Obviously this does not apply if your actual job role is to work in multiple languages.
My company, a small-ish European place, wants to make a directory of all the languages that our employees are able to speak.
I suppose on the surface this seems nice, but my experience tells me it is more sinister. I used to work for a company in America and it got out that I could speak French (well, it was my degree, so I suppose it is on my resume). I was then asked to do more and more calls with our French speaking clients who preferred to work in French… but my job was not working with clients, at all. I worked in IT.

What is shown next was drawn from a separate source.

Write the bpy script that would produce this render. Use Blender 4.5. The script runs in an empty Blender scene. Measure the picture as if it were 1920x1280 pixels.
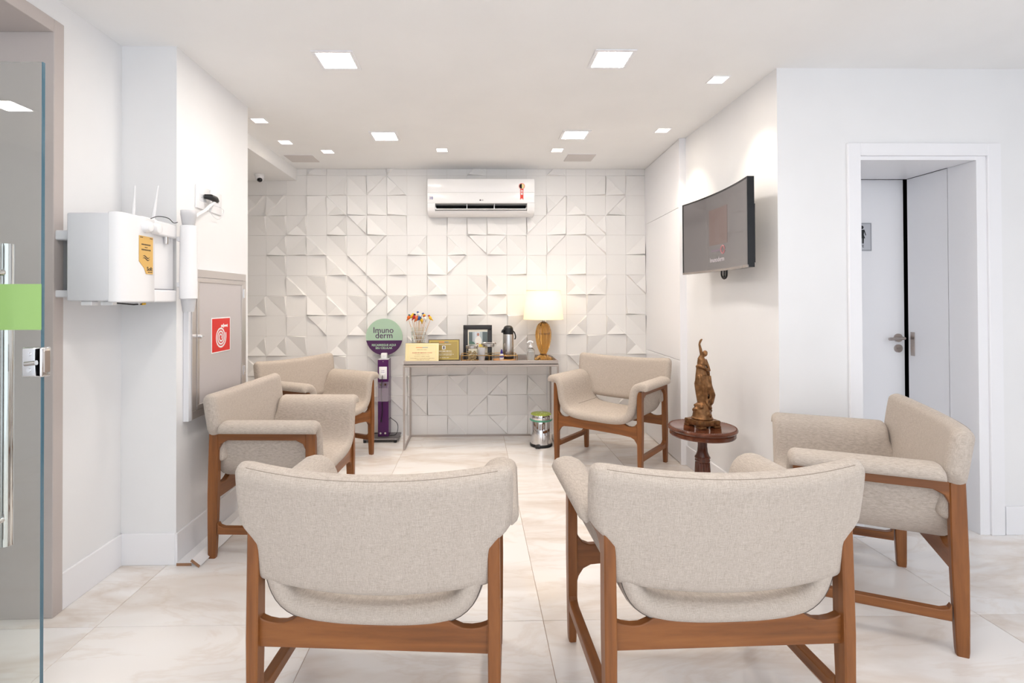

A year before that, our company fired everyone in the office in London (UK) including the native French speaker. I got no raise nor bonus for doing these calls in French. My company saved tens of thousands of dollars (maybe more) in personnell and office costs to have a French speaker to support their clients in that market. Frankly, those clients should have left for a company that fully invested in other markets (and had I been a little more radical back then, perhaps I would have told them this on the call). I was not awake to my situation enough to advocate for myself (it's also low-key a little scary to advocate for yourself at work in America), so all I got for the thing was a gift bottle of wine. Woo-hoo.
And today I still see it: “Can anyone proofread this in Polish?” “Can anyone answer some calls in Hungarian for a client?” Just say NO. These are things that companies should be paying for internally or externally through a translation service. Knowing a language is a highly valuable skill and it can feel OK to do it “as a favor” at work, but I think we need to be advocating to be paid for these skills.